• THE EXERCISE
Do not copy the pictures; transcribe all other material exactly.

• GIVEN DATA
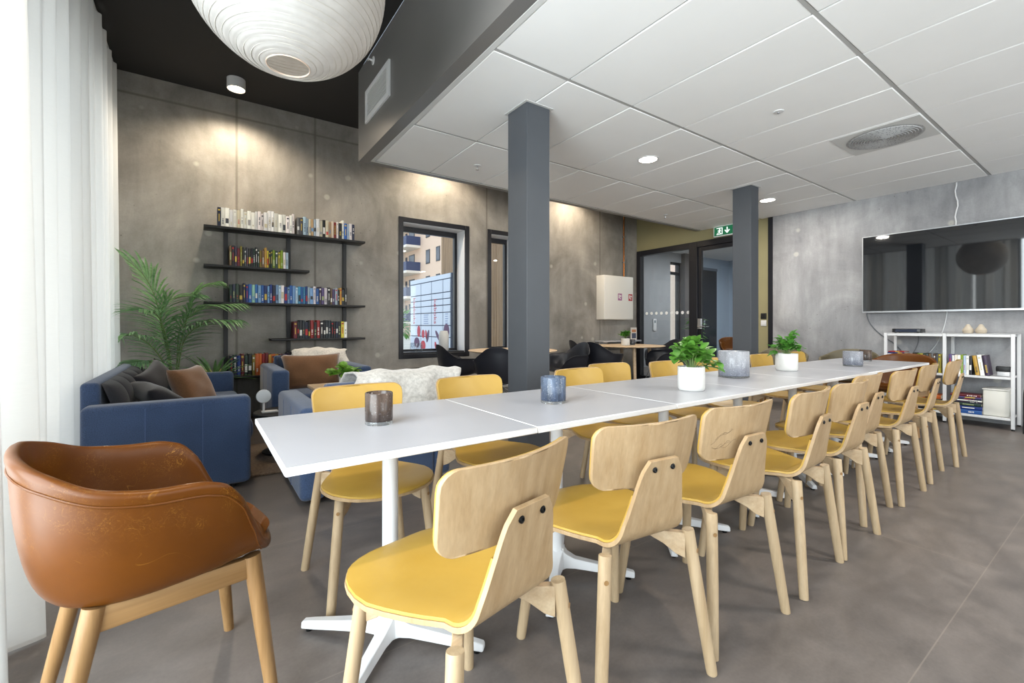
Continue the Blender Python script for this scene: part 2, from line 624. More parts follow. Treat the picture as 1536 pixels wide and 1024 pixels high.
REVEAL = plain((222, 222, 224), 0.4, name='white_window_reveal')
def back_window(n, w, label):
    x0, x1, z0, z1 = w
    bm = bmesh.new()
    c = 0.065
    yf0, yf1 = WY - 0.012, WY + 0.02
    for a in ((x0 - c, x0, z0 - c, z1 + c), (x1, x1 + c, z0 - c, z1 + c), (x0, x1, z0 - c, z0), (x0, x1, z1, z1 + c)):
        box(bm, a[0], a[1], yf0, yf1 - 0.0, a[2], a[3])
    root = struct('window_%d' % n, bm, BLACKFR, bev=0.003)
    bm = bmesh.new()
    t = 0.006
    box(bm, x0, x0 + t, WY + 0.02, WY + 0.27, z0, z1)
    box(bm, x1 - t, x1, WY + 0.02, WY + 0.27, z0, z1)
    box(bm, x0, x1, WY + 0.02, WY + 0.27, z1 - t, z1)
    finish(bm, 'reveal', REVEAL, root)
    bm = bmesh.new()
    box(bm, x0, x1, WY + 0.02, WY + 0.27, z0, z0 + 0.02)
    finish(bm, 'sill', BLACKFR, root, bev=0.003)
    bm = bmesh.new()
    s = 0.05
    ya, yb = WY + 0.255, WY + 0.315
    for a in ((x0, x0 + s, z0, z1), (x1 - s, x1, z0, z1), (x0 + s, x1 - s, z0, z0 + s), (x0 + s, x1 - s, z1 - s - 0.03, z1)):
        box(bm, a[0], a[1], ya, yb, a[2], a[3])
    finish(bm, 'sash', BLACKFR, root, bev=0.003)
    bm = bmesh.new()
    box(bm, x0 + s, x1 - s, ya + 0.025, ya + 0.033, z0 + s, z1 - s - 0.03)
    finish(bm, 'glass', GLASS, root)
    return root
back_window(1, W1, '')
back_window(2, W2, '')

# curtain side wall with tall openings
LX = -0.98
OPEN = [(-2.9, -0.75), (-0.55, 1.75), (1.95, 2.95), (3.1, 4.25), (4.45, 5.75)]
bm = bmesh.new()
zt = 3.15
ys = [-3.2] + [v for o in OPEN for v in o] + [6.0]
for i in range(0, len(ys), 2):
    box(bm, LX - 0.2, LX, ys[i], ys[i + 1], 0, BZ + 0.1)
for a, b_ in OPEN:
    box(bm, LX - 0.2, LX, a, b_, zt, BZ + 0.1)
struct('wall_left', bm, WALLWHITE)
for i, (a, b_) in enumerate(OPEN):
    bm = bmesh.new()
    s = 0.05
    box(bm, LX - 0.14, LX - 0.08, a, a + s, 0, zt)
    box(bm, LX - 0.14, LX - 0.08, b_ - s, b_, 0, zt)
    box(bm, LX - 0.14, LX - 0.08, a + s, b_ - s, 0, 0.06)
    box(bm, LX - 0.14, LX - 0.08, a + s, b_ - s, zt - s, zt)
    w = struct('window_%d' % (i + 3), bm, BLACKFR)
    bm = bmesh.new()
    box(bm, LX - 0.115, LX - 0.107, a + s, b_ - s, 0.06, zt - s)
    finish(bm, 'glass', GLASS, w)

# wall behind the camera; its unseen windows are added to let in fill light
bm = bmesh.new()
FO = [(0.4, 2.6), (3.0, 6.6)]
box(bm, -1.2, FO[0][0], -3.2, -3.0, 0, BZ + 0.1)
box(bm, FO[0][1], FO[1][0], -3.2, -3.0, 0, BZ + 0.1)
box(bm, FO[1][1], WX + 0.2, -3.2, -3.0, 0, BZ + 0.1)
for a, b_ in FO:
    box(bm, a, b_, -3.2, -3.0, 0, 0.5)
    box(bm, a, b_, -3.2, -3.0, 2.6, BZ + 0.1)
struct('wall_front', bm, WALLWHITE)
for i, (a, b_) in enumerate(FO):
    bm = bmesh.new()
    s = 0.06
    box(bm, a, a + s, -3.14, -3.06, 0.5, 2.6)
    box(bm, b_ - s, b_, -3.14, -3.06, 0.5, 2.6)
    box(bm, a + s, b_ - s, -3.14, -3.06, 0.5, 0.56)
    box(bm, a + s, b_ - s, -3.14, -3.06, 2.54, 2.6)
    w = struct('window_%d' % (i + 10), bm, BLACKFR)
    bm = bmesh.new()
    box(bm, a + s, b_ - s, -3.11, -3.10, 0.56, 2.54)
    finish(bm, 'glass', GLASS, w)

# far side wall: concrete panel, black strip, olive wall with the glazed partition
bm = bmesh.new()
box(bm, WX - 0.02, WX + 0.15, -3.2, 3.33, 0, CZ + 0.02)
struct('wall_right', bm, CONC_R)
bm = bmesh.new()
PY0, PY1, PZ = 3.66, 5.93, 2.56      # glazed partition extent
box(bm, WX, WX + 0.15, 3.4, PY0, 0, BZ)
box(bm, WX, WX + 0.15, PY0, WY, PZ, BZ)
box(bm, WX, WX + 0.15, PY1, WY + 0.02, 0, PZ)
struct('wall_right', bm, OLIVE)
bm = bmesh.new()
box(bm, WX - 0.025, WX + 0.1, 3.33, 3.4, 0, CZ)
struct('trim_1', bm, BLACKFR)

# partition: fixed glass panel with dots, and a glass door
X0, X1 = WX - 0.03, WX + 0.09
bm = bmesh.new()
f = 0.085
box(bm, X0, X1, 5.93 - f, 5.93, 0, PZ)
box(bm, X0, X1, 4.60, 4.76, 0, PZ)
box(bm, X0, X1, PY0, PY0 + 0.07, 0, PZ)
box(bm, X0, X1, 4.76, 5.93 - f, PZ - 0.1, PZ)
box(bm, X0, X1, PY0 + 0.07, 4.60, PZ - 0.1, PZ)
box(bm, X0, X1, 4.76, 5.93 - f, 0, 0.09)
part = struct('window_12', bm, BLACKFR, bev=0.004)
bm = bmesh.new()
box(bm, WX + 0.02, WX + 0.03, 4.76, 5.93 - f, 0.09, PZ - 0.1)
finish(bm, 'glass', GLASSIN, part)
DOT = plain((236, 238, 240), 0.5, name='white_frosted_dot')
bm = bmesh.new()
for k in range(9):
    y = 5.72 - k * 0.114
    pts = [(y + 0.03 * math.cos(a), 1.315 + 0.03 * math.sin(a)) for a in [2 * PI * q / 20 for q in range(20)]]
    prism(bm, pts, WX + 0.017, WX + 0.0195, 'x')
finish(bm, 'dot_marking', DOT, part)
bm = bmesh.new()
s = 0.07
for a in ((4.60 - s, 4.60, 0.01, PZ - 0.1), (PY0 + 0.07, PY0 + 0.07 + s, 0.01, PZ - 0.1), (PY0 + 0.07 + s, 4.60 - s, 0.01, 0.2), (PY0 + 0.07 + s, 4.60 - s, PZ - 0.17, PZ - 0.1)):
    box(bm, WX, WX + 0.05, a[0], a[1], a[2], a[3])
door = struct('door_1', bm, BLACKFR, bev=0.003)
bm = bmesh.new()
box(bm, WX + 0.02, WX + 0.03, PY0 + 0.07 + s, 4.60 - s, 0.2, PZ - 0.17)
finish(bm, 'glass', GLASSIN, door)
bm = bmesh.new()
box(bm, WX - 0.05, WX, 4.52, 4.575, 1.02, 1.2)
tube(bm, [(WX - 0.05, 4.55, 1.06), (WX - 0.09, 4.55, 1.06), (WX - 0.095, 4.42, 1.06)], 0.011, 8)
finish(bm, 'handle', CHROME, door)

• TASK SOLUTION
Continue the Blender Python script for this scene: part 2, from line 624. More parts follow. Treat the picture as 1536 pixels wide and 1024 pixels high.
REVEAL = plain((222, 222, 224), 0.4, name='white_window_reveal')
def back_window(n, w, label):
    x0, x1, z0, z1 = w
    bm = bmesh.new()
    c = 0.065
    yf0, yf1 = WY - 0.012, WY + 0.02
    for a in ((x0 - c, x0, z0 - c, z1 + c), (x1, x1 + c, z0 - c, z1 + c), (x0, x1, z0 - c, z0), (x0, x1, z1, z1 + c)):
        box(bm, a[0], a[1], yf0, yf1 - 0.0, a[2], a[3])
    root = struct('window_%d' % n, bm, BLACKFR, bev=0.003)
    bm = bmesh.new()
    t = 0.006
    box(bm, x0, x0 + t, WY + 0.02, WY + 0.27, z0, z1)
    box(bm, x1 - t, x1, WY + 0.02, WY + 0.27, z0, z1)
    box(bm, x0, x1, WY + 0.02, WY + 0.27, z1 - t, z1)
    finish(bm, 'reveal', REVEAL, root)
    bm = bmesh.new()
    box(bm, x0, x1, WY + 0.02, WY + 0.27, z0, z0 + 0.02)
    finish(bm, 'sill', BLACKFR, root, bev=0.003)
    bm = bmesh.new()
    s = 0.05
    ya, yb = WY + 0.255, WY + 0.315
    for a in ((x0, x0 + s, z0, z1), (x1 - s, x1, z0, z1), (x0 + s, x1 - s, z0, z0 + s), (x0 + s, x1 - s, z1 - s - 0.03, z1)):
        box(bm, a[0], a[1], ya, yb, a[2], a[3])
    finish(bm, 'sash', BLACKFR, root, bev=0.003)
    bm = bmesh.new()
    box(bm, x0 + s, x1 - s, ya + 0.025, ya + 0.033, z0 + s, z1 - s - 0.03)
    finish(bm, 'glass', GLASS, root)
    return root
back_window(1, W1, '')
back_window(2, W2, '')

# curtain side wall with tall openings
LX = -0.98
OPEN = [(-2.9, -0.75), (-0.55, 1.75), (1.95, 2.95), (3.1, 4.25), (4.45, 5.75)]
bm = bmesh.new()
zt = 3.15
ys = [-3.2] + [v for o in OPEN for v in o] + [6.0]
for i in range(0, len(ys), 2):
    box(bm, LX - 0.2, LX, ys[i], ys[i + 1], 0, BZ + 0.1)
for a, b_ in OPEN:
    box(bm, LX - 0.2, LX, a, b_, zt, BZ + 0.1)
struct('wall_left', bm, WALLWHITE)
for i, (a, b_) in enumerate(OPEN):
    bm = bmesh.new()
    s = 0.05
    box(bm, LX - 0.14, LX - 0.08, a, a + s, 0, zt)
    box(bm, LX - 0.14, LX - 0.08, b_ - s, b_, 0, zt)
    box(bm, LX - 0.14, LX - 0.08, a + s, b_ - s, 0, 0.06)
    box(bm, LX - 0.14, LX - 0.08, a + s, b_ - s, zt - s, zt)
    w = struct('window_%d' % (i + 3), bm, BLACKFR)
    bm = bmesh.new()
    box(bm, LX - 0.115, LX - 0.107, a + s, b_ - s, 0.06, zt - s)
    finish(bm, 'glass', GLASS, w)

# wall behind the camera; its unseen windows are added to let in fill light
bm = bmesh.new()
FO = [(0.4, 2.6), (3.0, 6.6)]
box(bm, -1.2, FO[0][0], -3.2, -3.0, 0, BZ + 0.1)
box(bm, FO[0][1], FO[1][0], -3.2, -3.0, 0, BZ + 0.1)
box(bm, FO[1][1], WX + 0.2, -3.2, -3.0, 0, BZ + 0.1)
for a, b_ in FO:
    box(bm, a, b_, -3.2, -3.0, 0, 0.5)
    box(bm, a, b_, -3.2, -3.0, 2.6, BZ + 0.1)
struct('wall_front', bm, WALLWHITE)
for i, (a, b_) in enumerate(FO):
    bm = bmesh.new()
    s = 0.06
    box(bm, a, a + s, -3.14, -3.06, 0.5, 2.6)
    box(bm, b_ - s, b_, -3.14, -3.06, 0.5, 2.6)
    box(bm, a + s, b_ - s, -3.14, -3.06, 0.5, 0.56)
    box(bm, a + s, b_ - s, -3.14, -3.06, 2.54, 2.6)
    w = struct('window_%d' % (i + 10), bm, BLACKFR)
    bm = bmesh.new()
    box(bm, a + s, b_ - s, -3.11, -3.10, 0.56, 2.54)
    finish(bm, 'glass', GLASS, w)

# far side wall: concrete panel, black strip, olive wall with the glazed partition
bm = bmesh.new()
box(bm, WX - 0.02, WX + 0.15, -3.2, 3.33, 0, CZ + 0.02)
struct('wall_right', bm, CONC_R)
bm = bmesh.new()
PY0, PY1, PZ = 3.66, 5.93, 2.56      # glazed partition extent
box(bm, WX, WX + 0.15, 3.4, PY0, 0, BZ)
box(bm, WX, WX + 0.15, PY0, WY, PZ, BZ)
box(bm, WX, WX + 0.15, PY1, WY + 0.02, 0, PZ)
struct('wall_right', bm, OLIVE)
bm = bmesh.new()
box(bm, WX - 0.025, WX + 0.1, 3.33, 3.4, 0, CZ)
struct('trim_1', bm, BLACKFR)

# partition: fixed glass panel with dots, and a glass door
X0, X1 = WX - 0.03, WX + 0.09
bm = bmesh.new()
f = 0.085
box(bm, X0, X1, 5.93 - f, 5.93, 0, PZ)
box(bm, X0, X1, 4.60, 4.76, 0, PZ)
box(bm, X0, X1, PY0, PY0 + 0.07, 0, PZ)
box(bm, X0, X1, 4.76, 5.93 - f, PZ - 0.1, PZ)
box(bm, X0, X1, PY0 + 0.07, 4.60, PZ - 0.1, PZ)
box(bm, X0, X1, 4.76, 5.93 - f, 0, 0.09)
part = struct('window_12', bm, BLACKFR, bev=0.004)
bm = bmesh.new()
box(bm, WX + 0.02, WX + 0.03, 4.76, 5.93 - f, 0.09, PZ - 0.1)
finish(bm, 'glass', GLASSIN, part)
DOT = plain((236, 238, 240), 0.5, name='white_frosted_dot')
bm = bmesh.new()
for k in range(9):
    y = 5.72 - k * 0.114
    pts = [(y + 0.03 * math.cos(a), 1.315 + 0.03 * math.sin(a)) for a in [2 * PI * q / 20 for q in range(20)]]
    prism(bm, pts, WX + 0.017, WX + 0.0195, 'x')
finish(bm, 'dot_marking', DOT, part)
bm = bmesh.new()
s = 0.07
for a in ((4.60 - s, 4.60, 0.01, PZ - 0.1), (PY0 + 0.07, PY0 + 0.07 + s, 0.01, PZ - 0.1), (PY0 + 0.07 + s, 4.60 - s, 0.01, 0.2), (PY0 + 0.07 + s, 4.60 - s, PZ - 0.17, PZ - 0.1)):
    box(bm, WX, WX + 0.05, a[0], a[1], a[2], a[3])
door = struct('door_1', bm, BLACKFR, bev=0.003)
bm = bmesh.new()
box(bm, WX + 0.02, WX + 0.03, PY0 + 0.07 + s, 4.60 - s, 0.2, PZ - 0.17)
finish(bm, 'glass', GLASSIN, door)
bm = bmesh.new()
box(bm, WX - 0.05, WX, 4.52, 4.575, 1.02, 1.2)
tube(bm, [(WX - 0.05, 4.55, 1.06), (WX - 0.09, 4.55, 1.06), (WX - 0.095, 4.42, 1.06)], 0.011, 8)
finish(bm, 'handle', CHROME, door)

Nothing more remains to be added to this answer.